### TASK INPUT
--

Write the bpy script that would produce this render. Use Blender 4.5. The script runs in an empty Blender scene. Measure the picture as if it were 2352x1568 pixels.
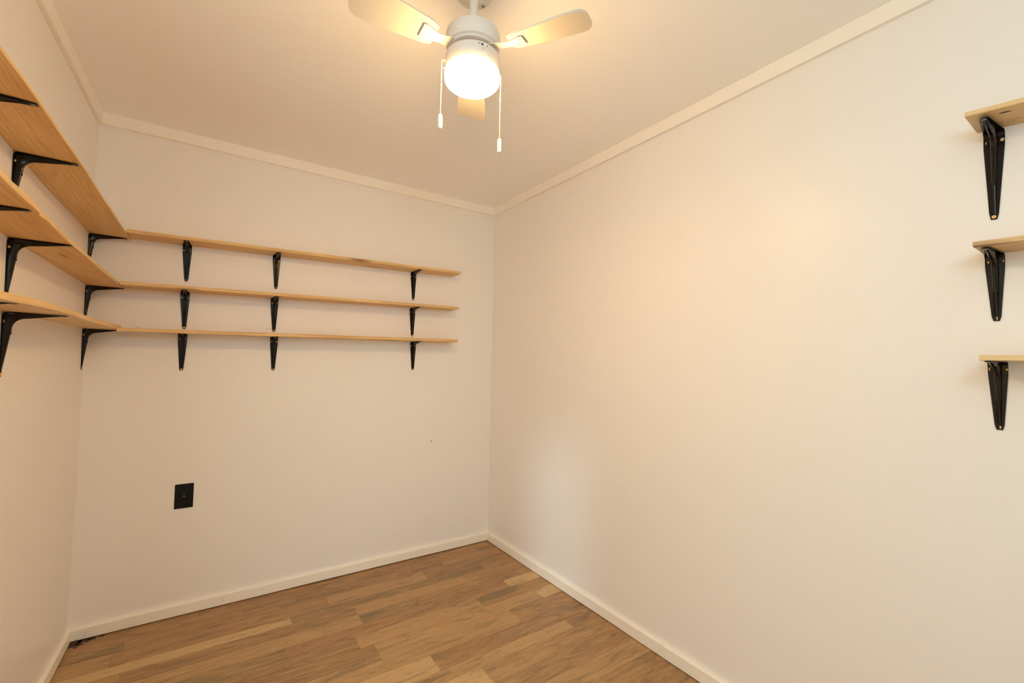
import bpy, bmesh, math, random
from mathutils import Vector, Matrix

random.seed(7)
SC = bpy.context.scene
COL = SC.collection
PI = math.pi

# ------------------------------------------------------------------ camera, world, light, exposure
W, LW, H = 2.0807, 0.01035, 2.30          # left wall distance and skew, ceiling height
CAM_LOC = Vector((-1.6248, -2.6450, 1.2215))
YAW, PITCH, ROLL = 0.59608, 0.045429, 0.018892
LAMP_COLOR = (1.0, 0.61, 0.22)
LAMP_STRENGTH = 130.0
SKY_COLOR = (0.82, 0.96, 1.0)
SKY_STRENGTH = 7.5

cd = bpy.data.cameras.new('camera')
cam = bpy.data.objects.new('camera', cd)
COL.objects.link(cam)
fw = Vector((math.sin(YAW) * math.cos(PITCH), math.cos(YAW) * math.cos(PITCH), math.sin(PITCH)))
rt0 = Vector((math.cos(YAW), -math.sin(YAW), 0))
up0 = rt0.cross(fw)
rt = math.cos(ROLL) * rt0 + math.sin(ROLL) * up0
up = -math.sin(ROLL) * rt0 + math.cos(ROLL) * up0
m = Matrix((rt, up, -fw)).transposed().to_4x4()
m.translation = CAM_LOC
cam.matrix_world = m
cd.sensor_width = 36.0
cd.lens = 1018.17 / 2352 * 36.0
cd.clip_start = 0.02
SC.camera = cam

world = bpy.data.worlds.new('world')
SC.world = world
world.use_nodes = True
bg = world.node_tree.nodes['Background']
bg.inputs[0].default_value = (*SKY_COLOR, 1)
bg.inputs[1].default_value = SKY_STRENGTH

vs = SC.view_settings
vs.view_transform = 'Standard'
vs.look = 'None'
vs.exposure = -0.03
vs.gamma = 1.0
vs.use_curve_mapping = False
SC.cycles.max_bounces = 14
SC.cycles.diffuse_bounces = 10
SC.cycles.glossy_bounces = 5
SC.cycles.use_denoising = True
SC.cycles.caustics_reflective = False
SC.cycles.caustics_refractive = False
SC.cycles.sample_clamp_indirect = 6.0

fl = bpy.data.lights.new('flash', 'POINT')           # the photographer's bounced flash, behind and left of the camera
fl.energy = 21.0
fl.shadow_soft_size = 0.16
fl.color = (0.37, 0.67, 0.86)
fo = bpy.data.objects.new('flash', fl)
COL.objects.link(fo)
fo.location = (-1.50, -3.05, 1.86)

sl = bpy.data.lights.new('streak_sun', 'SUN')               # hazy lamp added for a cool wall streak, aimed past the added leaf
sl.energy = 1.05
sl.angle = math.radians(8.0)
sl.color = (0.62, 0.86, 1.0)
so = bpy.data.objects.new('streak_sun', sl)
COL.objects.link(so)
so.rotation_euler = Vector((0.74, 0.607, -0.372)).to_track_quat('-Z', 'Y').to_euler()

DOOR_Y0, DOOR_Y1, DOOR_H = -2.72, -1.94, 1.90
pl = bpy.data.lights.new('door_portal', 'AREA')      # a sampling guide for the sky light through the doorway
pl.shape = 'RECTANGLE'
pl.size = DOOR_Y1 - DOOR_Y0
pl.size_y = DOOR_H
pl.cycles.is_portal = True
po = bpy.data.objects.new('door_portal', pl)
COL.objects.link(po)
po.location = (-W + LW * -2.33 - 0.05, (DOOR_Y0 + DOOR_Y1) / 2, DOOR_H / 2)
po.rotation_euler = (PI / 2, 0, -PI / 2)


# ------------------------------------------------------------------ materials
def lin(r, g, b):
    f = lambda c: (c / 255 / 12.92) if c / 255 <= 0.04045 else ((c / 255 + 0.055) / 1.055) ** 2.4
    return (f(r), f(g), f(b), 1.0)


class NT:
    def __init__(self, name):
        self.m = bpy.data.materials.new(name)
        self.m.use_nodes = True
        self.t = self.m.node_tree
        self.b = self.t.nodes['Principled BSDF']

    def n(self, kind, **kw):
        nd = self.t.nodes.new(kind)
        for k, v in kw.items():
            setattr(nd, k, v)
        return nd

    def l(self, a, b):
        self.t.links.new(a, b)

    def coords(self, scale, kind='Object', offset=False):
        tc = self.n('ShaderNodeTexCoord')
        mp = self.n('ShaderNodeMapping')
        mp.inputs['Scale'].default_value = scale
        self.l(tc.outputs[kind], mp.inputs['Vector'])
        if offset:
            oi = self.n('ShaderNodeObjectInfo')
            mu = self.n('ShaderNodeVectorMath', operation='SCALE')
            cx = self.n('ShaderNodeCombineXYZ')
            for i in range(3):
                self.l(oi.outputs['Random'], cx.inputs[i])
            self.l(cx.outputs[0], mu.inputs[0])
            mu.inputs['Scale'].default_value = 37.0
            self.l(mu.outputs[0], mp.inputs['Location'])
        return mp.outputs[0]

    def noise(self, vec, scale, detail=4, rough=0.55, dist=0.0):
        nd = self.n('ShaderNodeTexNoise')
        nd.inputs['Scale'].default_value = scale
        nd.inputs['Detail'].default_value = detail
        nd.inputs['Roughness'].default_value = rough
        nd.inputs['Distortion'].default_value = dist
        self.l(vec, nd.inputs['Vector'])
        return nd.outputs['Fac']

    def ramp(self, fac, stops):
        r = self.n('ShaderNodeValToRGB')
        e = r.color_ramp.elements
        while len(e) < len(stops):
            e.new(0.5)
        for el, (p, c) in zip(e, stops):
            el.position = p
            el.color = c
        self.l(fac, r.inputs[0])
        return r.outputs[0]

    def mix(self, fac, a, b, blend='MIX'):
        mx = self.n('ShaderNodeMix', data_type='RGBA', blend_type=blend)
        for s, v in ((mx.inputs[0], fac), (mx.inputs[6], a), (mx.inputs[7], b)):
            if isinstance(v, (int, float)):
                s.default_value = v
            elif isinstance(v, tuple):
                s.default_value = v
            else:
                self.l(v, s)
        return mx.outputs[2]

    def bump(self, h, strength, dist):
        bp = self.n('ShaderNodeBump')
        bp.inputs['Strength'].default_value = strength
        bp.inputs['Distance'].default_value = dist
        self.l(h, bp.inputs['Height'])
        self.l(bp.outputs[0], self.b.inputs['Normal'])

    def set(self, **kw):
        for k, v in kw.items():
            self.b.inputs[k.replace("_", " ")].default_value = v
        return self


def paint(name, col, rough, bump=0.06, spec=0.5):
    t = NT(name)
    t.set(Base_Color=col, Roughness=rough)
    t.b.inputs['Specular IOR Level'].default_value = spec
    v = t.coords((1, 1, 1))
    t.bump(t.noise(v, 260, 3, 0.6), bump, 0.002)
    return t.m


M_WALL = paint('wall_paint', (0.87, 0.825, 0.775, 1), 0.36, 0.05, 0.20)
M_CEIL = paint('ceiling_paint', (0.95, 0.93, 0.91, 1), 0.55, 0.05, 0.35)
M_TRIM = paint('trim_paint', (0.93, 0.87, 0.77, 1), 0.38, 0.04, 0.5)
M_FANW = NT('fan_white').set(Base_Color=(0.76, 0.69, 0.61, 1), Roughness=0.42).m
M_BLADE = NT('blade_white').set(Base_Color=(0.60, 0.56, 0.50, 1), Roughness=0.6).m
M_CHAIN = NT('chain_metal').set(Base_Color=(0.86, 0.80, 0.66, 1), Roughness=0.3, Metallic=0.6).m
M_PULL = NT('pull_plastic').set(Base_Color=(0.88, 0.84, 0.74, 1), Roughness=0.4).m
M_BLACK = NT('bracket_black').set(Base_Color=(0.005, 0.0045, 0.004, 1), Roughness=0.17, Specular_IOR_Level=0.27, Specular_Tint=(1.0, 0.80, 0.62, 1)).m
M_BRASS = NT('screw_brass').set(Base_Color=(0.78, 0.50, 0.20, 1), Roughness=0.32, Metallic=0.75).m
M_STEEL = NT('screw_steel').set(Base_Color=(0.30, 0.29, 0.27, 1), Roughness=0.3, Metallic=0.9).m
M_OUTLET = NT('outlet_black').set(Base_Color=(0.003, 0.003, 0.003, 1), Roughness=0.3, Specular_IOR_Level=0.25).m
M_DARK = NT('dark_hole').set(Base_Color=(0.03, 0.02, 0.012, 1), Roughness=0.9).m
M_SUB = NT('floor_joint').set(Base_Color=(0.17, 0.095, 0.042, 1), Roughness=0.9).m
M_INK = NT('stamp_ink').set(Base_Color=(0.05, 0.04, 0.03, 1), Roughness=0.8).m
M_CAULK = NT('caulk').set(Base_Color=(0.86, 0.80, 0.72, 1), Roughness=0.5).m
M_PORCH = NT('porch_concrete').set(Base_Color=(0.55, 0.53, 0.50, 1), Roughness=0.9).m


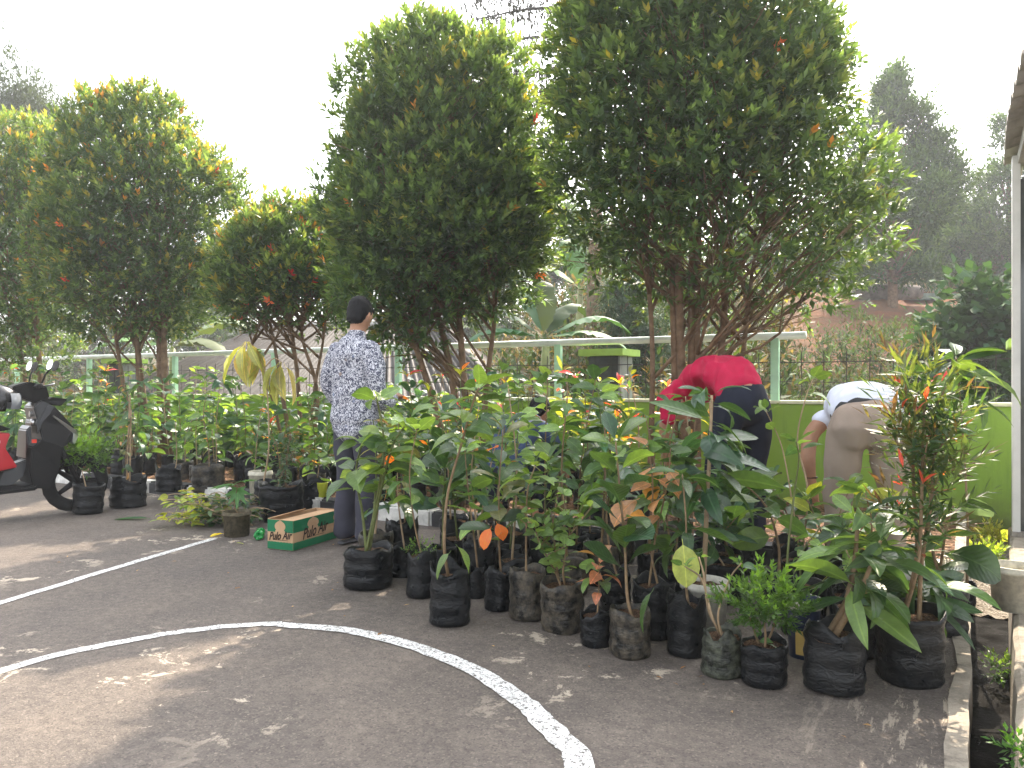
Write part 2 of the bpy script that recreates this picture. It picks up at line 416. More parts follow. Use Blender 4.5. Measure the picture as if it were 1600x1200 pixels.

--

### INSTRUCTIONS TO FOLLOW
Give back exactly the lines from the first line of the data through the line with "SKY_STRENGTH = 7.5", pictures excluded.

### EXPECTED ANSWER
Write the bpy script that would produce this render. Use Blender 4.5. The script runs in an empty Blender scene. Measure the picture as if it were 2352x1568 pixels.
import bpy, bmesh, math, random
from mathutils import Vector, Matrix

random.seed(7)
SC = bpy.context.scene
COL = SC.collection
PI = math.pi

# ------------------------------------------------------------------ camera, world, light, exposure
W, LW, H = 2.0807, 0.01035, 2.30          # left wall distance and skew, ceiling height
CAM_LOC = Vector((-1.6248, -2.6450, 1.2215))
YAW, PITCH, ROLL = 0.59608, 0.045429, 0.018892
LAMP_COLOR = (1.0, 0.61, 0.22)
LAMP_STRENGTH = 130.0
SKY_COLOR = (0.82, 0.96, 1.0)
SKY_STRENGTH = 7.5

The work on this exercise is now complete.